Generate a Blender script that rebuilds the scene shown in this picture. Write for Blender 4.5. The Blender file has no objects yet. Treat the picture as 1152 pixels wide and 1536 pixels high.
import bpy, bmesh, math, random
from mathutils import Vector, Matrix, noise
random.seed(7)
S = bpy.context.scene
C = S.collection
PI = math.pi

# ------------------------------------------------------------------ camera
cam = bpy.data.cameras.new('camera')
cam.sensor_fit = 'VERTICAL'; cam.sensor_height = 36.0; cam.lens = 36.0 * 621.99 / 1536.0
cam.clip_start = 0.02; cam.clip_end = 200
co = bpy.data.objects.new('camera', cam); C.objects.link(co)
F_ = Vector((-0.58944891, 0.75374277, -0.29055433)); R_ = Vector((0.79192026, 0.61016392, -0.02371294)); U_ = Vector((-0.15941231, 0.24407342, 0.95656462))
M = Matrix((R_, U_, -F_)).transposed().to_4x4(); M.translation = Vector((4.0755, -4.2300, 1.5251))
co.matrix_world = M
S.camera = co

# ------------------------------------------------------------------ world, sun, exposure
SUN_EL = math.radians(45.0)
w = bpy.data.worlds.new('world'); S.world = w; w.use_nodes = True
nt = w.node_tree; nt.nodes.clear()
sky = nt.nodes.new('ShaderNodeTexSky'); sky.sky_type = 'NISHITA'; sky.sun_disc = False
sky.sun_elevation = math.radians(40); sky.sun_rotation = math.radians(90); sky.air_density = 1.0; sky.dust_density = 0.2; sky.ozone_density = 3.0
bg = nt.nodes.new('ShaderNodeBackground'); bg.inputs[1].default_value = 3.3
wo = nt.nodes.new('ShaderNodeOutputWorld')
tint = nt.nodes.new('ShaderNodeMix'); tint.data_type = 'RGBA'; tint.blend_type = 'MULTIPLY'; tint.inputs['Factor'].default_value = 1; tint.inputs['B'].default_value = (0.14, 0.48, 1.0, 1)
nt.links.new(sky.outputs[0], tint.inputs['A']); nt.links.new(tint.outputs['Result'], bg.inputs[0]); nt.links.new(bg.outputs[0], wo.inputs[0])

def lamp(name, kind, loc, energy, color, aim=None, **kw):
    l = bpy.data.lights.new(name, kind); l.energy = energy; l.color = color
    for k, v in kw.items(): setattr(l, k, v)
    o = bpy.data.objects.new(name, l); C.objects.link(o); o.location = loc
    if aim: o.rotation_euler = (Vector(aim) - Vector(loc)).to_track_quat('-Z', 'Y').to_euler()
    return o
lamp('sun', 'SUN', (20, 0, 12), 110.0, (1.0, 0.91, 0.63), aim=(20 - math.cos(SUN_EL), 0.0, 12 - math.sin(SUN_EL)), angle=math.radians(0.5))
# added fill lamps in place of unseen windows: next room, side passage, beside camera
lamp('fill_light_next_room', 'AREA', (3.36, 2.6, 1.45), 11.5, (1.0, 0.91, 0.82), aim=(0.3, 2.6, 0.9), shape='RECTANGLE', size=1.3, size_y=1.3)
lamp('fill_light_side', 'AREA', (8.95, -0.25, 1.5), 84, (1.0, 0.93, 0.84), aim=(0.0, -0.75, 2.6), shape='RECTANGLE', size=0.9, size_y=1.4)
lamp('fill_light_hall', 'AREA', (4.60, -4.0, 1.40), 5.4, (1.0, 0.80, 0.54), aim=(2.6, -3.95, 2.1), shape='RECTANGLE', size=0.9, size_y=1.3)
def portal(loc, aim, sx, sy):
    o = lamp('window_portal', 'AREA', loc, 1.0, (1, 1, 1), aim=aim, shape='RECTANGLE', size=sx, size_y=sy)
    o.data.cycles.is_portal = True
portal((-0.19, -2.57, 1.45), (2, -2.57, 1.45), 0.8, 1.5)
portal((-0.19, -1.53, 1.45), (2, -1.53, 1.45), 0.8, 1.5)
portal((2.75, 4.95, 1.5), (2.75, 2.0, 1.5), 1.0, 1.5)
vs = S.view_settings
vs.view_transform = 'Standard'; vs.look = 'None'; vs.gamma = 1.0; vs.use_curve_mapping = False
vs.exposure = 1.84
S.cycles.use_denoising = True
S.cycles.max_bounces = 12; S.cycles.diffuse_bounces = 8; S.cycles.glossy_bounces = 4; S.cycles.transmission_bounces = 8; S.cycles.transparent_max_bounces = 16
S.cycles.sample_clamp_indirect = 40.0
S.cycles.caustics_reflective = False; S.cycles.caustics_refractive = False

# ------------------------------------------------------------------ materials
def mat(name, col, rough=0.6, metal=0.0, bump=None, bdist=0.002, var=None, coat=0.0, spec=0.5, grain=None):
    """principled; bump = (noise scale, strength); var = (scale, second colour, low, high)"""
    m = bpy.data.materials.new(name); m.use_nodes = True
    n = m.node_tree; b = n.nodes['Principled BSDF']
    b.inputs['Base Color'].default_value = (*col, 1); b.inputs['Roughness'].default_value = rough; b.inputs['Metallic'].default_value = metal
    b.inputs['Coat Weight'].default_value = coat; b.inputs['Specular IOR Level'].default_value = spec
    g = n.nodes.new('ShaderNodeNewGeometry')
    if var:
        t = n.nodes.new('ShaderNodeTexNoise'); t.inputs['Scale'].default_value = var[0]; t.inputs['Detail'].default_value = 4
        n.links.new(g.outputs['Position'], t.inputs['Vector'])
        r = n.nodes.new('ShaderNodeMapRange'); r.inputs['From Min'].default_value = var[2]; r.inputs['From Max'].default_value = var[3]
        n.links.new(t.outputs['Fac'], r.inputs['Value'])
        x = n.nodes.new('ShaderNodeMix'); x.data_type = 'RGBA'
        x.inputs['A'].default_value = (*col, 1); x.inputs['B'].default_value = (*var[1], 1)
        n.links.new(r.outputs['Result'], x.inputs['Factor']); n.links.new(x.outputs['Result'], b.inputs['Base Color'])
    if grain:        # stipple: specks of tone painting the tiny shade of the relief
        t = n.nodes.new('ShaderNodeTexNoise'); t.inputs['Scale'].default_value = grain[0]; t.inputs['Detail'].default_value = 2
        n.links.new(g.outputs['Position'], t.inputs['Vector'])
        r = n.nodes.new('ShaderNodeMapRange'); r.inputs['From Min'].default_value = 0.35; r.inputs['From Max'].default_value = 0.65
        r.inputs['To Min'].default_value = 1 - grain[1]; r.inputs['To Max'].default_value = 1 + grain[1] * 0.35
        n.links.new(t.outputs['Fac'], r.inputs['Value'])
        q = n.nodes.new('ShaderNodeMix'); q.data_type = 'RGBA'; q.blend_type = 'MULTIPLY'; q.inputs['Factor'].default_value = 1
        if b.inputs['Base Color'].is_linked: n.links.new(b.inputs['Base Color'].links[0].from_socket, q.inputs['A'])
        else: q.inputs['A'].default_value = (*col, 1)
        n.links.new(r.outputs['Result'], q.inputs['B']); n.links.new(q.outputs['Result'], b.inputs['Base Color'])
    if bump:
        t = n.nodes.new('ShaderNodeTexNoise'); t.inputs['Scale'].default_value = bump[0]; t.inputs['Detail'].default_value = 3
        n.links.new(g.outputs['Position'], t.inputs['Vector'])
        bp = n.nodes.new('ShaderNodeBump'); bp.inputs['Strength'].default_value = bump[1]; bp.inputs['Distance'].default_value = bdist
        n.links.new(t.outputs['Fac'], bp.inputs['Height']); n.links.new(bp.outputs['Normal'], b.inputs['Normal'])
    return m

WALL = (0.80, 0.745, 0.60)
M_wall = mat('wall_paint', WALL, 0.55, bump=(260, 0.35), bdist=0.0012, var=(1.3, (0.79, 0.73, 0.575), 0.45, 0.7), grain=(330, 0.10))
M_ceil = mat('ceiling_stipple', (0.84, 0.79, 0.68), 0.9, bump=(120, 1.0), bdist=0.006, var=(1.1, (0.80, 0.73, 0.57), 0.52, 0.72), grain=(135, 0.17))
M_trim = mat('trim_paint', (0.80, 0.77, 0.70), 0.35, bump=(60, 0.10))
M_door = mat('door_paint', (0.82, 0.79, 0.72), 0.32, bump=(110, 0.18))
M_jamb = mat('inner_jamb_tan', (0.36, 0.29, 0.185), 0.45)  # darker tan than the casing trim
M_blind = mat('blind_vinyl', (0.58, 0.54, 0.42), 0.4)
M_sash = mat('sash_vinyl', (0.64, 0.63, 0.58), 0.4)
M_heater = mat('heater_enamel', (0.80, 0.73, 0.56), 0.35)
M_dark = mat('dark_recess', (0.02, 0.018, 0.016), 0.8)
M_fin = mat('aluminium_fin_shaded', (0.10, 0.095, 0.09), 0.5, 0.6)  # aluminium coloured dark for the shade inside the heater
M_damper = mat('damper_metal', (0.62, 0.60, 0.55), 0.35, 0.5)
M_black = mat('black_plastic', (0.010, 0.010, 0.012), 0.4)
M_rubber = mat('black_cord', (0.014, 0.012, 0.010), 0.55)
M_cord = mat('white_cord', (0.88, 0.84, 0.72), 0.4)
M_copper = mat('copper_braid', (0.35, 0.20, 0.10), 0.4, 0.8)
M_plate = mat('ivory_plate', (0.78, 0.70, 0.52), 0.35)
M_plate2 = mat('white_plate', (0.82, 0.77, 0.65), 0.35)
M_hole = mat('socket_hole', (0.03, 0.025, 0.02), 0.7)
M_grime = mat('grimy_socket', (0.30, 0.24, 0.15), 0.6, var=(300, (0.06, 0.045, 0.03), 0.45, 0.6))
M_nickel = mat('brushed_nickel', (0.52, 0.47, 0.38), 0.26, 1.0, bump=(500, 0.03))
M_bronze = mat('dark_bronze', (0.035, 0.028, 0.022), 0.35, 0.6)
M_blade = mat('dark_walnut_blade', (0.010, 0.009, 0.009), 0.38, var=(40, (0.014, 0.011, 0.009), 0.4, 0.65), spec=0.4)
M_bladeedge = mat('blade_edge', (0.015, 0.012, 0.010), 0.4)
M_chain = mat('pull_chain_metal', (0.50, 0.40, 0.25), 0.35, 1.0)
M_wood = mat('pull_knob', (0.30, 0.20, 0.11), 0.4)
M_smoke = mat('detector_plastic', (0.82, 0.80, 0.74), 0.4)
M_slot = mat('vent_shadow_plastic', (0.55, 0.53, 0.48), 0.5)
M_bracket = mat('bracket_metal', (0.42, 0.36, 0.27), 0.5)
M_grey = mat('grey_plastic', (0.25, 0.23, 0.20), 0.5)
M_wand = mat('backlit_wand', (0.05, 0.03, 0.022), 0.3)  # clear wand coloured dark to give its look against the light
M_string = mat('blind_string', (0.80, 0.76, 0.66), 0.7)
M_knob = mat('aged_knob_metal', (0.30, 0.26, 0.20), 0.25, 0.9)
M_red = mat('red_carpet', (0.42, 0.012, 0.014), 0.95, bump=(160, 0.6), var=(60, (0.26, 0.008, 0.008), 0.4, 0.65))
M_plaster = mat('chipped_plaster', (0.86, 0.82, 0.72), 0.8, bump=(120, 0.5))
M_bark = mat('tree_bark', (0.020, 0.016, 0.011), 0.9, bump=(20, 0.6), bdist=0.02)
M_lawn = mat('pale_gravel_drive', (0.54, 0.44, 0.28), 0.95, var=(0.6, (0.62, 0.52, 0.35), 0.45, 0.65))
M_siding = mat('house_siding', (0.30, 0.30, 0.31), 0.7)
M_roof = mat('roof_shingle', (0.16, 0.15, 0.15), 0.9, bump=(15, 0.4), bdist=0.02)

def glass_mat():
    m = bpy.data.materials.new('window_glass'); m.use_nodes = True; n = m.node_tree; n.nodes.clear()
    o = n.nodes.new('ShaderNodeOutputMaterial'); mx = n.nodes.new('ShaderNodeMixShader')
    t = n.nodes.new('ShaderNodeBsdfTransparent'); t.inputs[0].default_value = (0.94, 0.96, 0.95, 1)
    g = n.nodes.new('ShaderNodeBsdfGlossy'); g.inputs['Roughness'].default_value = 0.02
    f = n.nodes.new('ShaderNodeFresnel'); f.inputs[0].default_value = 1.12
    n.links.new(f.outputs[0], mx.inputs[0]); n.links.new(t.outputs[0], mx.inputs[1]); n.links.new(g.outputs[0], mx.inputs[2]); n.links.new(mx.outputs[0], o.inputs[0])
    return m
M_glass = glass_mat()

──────

Set down each line of the material verbatim, from the first line through the line that contains "PI = math.pi".

## Full answer
Generate a Blender script that rebuilds the scene shown in this picture. Write for Blender 4.5. The Blender file has no objects yet. Treat the picture as 1152 pixels wide and 1536 pixels high.
import bpy, bmesh, math, random
from mathutils import Vector, Matrix, noise
random.seed(7)
S = bpy.context.scene
C = S.collection
PI = math.pi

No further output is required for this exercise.